▶ **What you are asked to do**: Return all lines where the word "Blender" can be found.

▶ **Scripts that build scenes**:
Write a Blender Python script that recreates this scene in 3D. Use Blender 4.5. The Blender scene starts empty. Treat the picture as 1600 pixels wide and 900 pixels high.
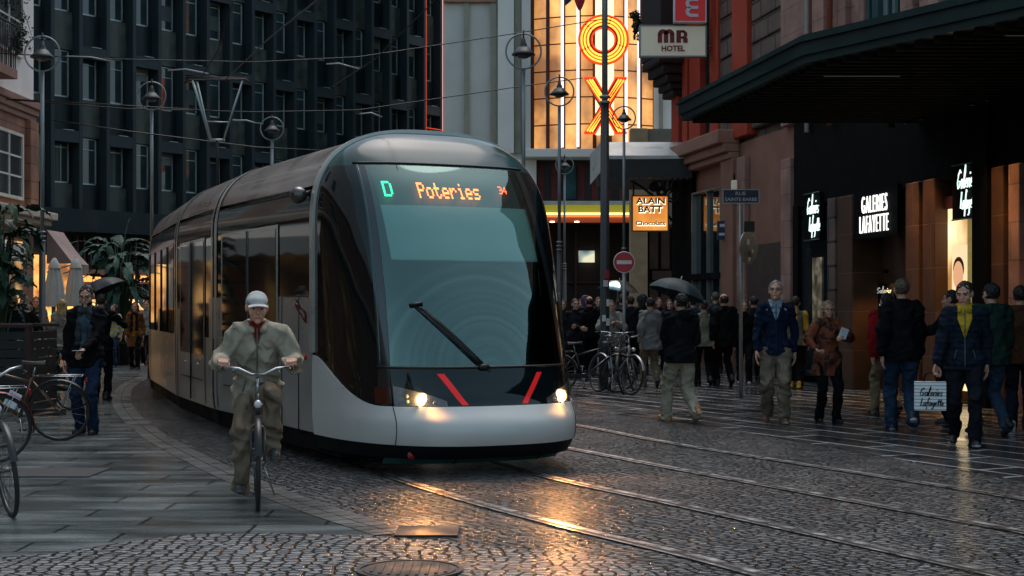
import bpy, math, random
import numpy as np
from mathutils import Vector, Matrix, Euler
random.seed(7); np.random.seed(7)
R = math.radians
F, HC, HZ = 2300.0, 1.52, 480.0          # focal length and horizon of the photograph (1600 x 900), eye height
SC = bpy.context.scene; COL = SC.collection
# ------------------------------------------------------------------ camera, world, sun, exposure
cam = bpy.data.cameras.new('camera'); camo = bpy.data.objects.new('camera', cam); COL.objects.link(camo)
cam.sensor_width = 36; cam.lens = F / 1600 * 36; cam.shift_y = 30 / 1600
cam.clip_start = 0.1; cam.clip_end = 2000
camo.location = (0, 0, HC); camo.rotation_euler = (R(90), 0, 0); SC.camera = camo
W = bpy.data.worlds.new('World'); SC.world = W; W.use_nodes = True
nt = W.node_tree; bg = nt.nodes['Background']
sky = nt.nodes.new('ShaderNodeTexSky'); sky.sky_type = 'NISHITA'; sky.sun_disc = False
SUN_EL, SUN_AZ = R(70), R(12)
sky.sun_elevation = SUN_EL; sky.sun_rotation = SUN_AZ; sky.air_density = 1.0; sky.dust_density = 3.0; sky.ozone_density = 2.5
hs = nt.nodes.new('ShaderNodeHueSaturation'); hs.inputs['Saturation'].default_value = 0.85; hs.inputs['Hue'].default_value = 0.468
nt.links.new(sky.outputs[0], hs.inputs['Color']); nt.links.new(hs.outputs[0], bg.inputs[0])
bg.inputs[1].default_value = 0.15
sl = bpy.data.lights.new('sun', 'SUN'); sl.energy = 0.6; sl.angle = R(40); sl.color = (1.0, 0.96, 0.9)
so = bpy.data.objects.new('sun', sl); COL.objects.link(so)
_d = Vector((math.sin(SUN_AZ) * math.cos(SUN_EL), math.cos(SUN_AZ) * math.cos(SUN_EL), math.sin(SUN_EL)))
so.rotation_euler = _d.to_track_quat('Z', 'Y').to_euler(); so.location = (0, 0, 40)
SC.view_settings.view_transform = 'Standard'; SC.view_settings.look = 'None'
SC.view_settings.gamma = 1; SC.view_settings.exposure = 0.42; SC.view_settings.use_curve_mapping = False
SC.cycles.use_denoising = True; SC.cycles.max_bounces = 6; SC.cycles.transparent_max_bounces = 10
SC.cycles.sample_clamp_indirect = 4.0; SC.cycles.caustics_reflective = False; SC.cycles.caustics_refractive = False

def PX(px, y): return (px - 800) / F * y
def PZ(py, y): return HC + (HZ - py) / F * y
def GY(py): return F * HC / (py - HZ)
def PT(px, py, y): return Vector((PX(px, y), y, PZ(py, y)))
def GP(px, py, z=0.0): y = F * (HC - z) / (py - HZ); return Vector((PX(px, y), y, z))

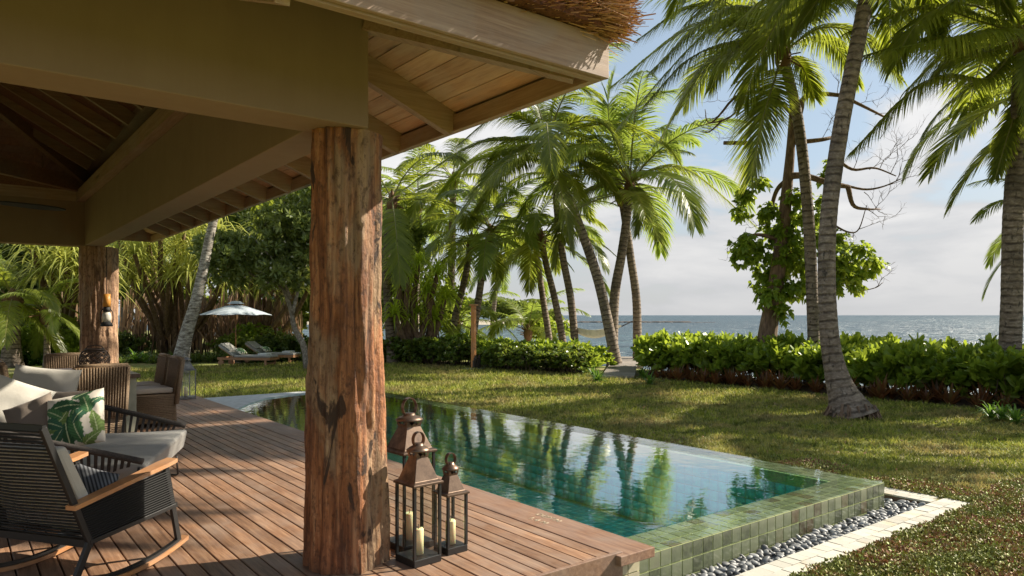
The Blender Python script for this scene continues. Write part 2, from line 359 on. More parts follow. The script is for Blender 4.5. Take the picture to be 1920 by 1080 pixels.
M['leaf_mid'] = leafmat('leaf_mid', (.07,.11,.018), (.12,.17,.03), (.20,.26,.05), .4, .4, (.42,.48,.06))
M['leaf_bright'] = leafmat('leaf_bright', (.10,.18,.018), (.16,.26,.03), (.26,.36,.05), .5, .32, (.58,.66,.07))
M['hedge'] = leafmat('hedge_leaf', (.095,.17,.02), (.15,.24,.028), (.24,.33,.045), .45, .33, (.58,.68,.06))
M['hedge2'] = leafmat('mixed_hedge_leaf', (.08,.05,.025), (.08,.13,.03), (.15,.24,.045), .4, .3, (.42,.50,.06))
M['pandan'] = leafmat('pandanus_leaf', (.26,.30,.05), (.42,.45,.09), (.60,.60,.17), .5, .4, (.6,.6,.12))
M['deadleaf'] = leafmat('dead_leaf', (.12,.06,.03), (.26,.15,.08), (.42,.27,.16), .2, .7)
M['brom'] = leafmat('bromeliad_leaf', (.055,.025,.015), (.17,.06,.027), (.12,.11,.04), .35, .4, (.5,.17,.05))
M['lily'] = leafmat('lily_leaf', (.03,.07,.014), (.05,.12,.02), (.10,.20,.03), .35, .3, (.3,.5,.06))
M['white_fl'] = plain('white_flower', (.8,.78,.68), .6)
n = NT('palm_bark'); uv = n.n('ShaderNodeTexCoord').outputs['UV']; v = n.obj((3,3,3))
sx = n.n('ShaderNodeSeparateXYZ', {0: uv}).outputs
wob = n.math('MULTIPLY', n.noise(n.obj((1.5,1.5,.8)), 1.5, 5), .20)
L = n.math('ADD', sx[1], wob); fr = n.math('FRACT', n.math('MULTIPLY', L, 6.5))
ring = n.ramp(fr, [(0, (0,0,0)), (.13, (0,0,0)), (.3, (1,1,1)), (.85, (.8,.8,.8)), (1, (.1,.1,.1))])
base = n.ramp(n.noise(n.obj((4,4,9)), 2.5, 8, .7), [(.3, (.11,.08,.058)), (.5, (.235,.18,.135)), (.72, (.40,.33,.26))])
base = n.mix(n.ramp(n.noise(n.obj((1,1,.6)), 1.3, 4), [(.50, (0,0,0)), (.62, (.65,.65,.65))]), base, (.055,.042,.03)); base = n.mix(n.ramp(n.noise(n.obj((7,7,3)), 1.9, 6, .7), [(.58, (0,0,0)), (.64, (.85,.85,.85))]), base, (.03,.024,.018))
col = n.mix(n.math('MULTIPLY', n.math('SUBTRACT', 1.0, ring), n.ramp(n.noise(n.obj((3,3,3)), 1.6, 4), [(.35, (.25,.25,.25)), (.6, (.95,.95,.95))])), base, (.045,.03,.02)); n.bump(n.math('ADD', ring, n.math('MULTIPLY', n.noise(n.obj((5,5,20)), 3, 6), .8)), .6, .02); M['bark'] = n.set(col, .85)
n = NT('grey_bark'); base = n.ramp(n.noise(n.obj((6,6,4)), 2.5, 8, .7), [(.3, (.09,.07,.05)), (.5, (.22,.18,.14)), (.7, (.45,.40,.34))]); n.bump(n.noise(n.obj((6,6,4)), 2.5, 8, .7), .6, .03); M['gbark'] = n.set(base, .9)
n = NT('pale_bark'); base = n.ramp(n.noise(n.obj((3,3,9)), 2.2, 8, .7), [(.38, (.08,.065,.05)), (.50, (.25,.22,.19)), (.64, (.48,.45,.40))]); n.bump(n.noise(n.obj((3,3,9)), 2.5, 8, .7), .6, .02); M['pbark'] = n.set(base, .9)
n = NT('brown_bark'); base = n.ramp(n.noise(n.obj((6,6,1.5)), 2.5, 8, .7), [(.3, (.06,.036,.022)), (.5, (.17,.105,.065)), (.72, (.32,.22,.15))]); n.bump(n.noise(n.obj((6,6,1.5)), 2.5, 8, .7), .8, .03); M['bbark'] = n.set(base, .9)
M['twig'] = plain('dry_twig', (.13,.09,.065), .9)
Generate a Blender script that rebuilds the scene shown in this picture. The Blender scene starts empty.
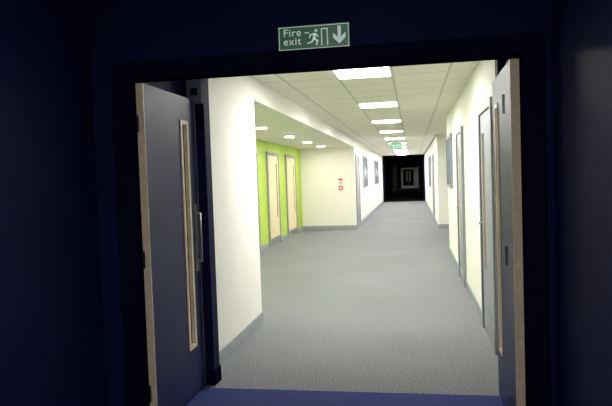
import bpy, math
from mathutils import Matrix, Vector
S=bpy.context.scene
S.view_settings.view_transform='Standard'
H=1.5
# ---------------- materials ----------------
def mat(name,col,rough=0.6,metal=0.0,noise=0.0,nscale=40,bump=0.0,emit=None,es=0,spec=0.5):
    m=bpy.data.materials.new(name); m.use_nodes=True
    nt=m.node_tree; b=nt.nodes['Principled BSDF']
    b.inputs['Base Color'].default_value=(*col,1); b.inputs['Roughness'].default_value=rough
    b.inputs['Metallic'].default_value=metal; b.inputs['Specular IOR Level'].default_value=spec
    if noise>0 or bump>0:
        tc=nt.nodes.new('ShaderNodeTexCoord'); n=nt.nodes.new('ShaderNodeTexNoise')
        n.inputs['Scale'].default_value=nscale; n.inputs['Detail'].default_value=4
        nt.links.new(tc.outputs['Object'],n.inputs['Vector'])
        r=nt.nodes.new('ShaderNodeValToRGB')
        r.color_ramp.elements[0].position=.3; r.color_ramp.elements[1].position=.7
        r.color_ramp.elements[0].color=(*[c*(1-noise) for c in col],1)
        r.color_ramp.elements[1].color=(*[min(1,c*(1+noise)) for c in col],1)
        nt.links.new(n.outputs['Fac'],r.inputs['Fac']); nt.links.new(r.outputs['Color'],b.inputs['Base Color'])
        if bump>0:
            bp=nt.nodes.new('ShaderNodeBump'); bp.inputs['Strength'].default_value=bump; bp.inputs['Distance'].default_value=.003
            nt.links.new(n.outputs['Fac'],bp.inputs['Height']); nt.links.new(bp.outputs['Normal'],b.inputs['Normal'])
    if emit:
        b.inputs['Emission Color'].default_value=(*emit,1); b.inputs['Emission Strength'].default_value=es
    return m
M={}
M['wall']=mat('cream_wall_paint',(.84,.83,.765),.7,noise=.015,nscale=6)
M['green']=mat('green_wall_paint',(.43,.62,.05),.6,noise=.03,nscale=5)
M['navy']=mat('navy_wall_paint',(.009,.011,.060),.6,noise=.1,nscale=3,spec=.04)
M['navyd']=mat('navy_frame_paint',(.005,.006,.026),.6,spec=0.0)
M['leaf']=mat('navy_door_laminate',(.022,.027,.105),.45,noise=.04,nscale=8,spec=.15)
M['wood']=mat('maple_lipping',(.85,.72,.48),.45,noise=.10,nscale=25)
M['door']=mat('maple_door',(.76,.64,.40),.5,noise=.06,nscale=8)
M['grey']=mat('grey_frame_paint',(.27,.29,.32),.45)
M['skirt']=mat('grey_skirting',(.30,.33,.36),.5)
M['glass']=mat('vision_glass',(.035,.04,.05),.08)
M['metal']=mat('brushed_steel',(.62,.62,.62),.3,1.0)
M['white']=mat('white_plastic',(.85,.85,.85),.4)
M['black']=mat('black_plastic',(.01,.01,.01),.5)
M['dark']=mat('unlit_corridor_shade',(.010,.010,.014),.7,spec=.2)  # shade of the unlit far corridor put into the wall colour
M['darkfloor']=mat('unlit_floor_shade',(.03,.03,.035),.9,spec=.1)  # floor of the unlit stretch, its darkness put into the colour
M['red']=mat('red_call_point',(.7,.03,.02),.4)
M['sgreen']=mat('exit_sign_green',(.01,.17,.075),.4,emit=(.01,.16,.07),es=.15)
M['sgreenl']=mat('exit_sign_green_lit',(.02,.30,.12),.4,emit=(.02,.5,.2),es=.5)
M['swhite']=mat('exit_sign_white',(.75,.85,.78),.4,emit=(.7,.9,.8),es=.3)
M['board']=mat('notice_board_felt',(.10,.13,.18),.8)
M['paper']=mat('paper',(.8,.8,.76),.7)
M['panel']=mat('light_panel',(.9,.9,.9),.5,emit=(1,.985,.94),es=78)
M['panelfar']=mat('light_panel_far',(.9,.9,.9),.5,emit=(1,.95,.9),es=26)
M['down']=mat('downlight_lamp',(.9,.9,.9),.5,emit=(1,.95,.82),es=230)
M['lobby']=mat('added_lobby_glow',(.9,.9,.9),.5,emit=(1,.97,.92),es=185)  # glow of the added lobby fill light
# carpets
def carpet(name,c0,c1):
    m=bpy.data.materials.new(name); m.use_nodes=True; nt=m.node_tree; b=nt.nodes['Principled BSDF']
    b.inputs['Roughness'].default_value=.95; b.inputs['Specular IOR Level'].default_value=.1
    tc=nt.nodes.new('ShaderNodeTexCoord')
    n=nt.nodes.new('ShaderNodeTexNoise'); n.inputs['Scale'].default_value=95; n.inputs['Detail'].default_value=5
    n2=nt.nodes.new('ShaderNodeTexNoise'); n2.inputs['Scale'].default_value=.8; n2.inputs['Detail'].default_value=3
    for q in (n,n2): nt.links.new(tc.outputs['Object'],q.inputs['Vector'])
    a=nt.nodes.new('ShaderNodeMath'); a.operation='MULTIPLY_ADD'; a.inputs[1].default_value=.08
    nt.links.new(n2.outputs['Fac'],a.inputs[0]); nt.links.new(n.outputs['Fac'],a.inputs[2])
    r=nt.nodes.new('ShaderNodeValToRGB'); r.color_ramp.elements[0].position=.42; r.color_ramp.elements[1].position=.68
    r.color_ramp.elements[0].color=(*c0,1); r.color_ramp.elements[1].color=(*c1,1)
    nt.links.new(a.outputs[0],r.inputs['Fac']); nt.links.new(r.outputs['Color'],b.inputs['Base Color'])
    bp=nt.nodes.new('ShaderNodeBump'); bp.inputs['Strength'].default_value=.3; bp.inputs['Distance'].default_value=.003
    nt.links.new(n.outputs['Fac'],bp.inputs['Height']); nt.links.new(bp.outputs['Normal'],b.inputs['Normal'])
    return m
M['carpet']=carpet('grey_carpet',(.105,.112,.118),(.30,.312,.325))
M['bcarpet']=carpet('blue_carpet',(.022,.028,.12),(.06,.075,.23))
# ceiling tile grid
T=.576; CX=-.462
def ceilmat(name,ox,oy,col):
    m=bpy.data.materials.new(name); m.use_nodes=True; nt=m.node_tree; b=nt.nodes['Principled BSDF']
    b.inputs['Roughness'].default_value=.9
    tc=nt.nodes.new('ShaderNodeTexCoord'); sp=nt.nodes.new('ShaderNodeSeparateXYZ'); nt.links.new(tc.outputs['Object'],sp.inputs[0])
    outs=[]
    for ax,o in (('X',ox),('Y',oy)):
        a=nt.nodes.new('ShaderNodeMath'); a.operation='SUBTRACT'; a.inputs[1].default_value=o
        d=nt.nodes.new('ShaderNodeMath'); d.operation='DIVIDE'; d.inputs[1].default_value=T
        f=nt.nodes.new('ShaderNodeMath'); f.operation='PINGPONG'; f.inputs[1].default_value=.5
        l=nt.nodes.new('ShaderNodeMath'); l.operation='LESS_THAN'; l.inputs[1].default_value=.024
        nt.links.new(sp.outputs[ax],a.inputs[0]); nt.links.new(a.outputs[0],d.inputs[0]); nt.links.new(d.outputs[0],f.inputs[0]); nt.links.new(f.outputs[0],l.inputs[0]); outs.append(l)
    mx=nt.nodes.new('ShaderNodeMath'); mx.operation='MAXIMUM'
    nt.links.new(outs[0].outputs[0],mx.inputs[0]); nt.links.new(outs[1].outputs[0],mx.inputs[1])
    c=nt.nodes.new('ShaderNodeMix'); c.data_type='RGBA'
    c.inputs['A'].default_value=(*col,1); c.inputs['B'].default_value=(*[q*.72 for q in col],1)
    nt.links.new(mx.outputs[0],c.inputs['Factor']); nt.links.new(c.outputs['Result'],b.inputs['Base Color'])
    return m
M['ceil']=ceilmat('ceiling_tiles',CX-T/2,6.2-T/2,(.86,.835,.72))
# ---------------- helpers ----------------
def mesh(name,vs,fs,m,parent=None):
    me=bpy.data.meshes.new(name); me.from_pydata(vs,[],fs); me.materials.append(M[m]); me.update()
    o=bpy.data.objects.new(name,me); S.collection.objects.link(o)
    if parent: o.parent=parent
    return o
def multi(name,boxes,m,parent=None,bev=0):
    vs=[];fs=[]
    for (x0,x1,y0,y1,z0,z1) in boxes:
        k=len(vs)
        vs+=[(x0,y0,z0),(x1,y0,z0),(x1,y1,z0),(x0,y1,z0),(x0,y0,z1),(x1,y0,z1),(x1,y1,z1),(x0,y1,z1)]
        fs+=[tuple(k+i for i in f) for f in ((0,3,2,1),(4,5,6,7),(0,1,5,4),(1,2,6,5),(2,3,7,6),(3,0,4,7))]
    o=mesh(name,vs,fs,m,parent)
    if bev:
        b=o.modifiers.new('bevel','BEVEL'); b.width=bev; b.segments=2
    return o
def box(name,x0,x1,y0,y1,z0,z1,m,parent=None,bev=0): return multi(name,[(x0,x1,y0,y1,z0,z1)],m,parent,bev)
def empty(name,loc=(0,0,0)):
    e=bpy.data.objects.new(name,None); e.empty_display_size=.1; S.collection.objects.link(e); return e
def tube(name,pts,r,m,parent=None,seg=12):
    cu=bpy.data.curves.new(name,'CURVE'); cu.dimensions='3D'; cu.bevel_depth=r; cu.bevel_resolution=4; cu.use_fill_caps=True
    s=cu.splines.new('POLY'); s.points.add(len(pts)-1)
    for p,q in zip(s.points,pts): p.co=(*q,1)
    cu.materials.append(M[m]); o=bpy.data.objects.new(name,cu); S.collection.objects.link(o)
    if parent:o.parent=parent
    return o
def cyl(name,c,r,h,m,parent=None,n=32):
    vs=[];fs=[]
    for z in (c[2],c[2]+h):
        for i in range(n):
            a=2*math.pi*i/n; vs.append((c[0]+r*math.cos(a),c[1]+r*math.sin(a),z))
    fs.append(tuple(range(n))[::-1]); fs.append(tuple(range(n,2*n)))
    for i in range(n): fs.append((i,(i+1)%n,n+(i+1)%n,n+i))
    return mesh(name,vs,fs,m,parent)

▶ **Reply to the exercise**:
Write a Blender Python script that recreates this scene in 3D. Use Blender 4.5. The Blender scene starts empty. Treat the picture as 1600 pixels wide and 900 pixels high.
The Blender Python script for this scene continues. Write part 2, from line 359 on. More parts follow. The script is for Blender 4.5. Take the picture to be 1920 by 1080 pixels.
Generate a Blender script that rebuilds the scene shown in this picture. The Blender scene starts empty.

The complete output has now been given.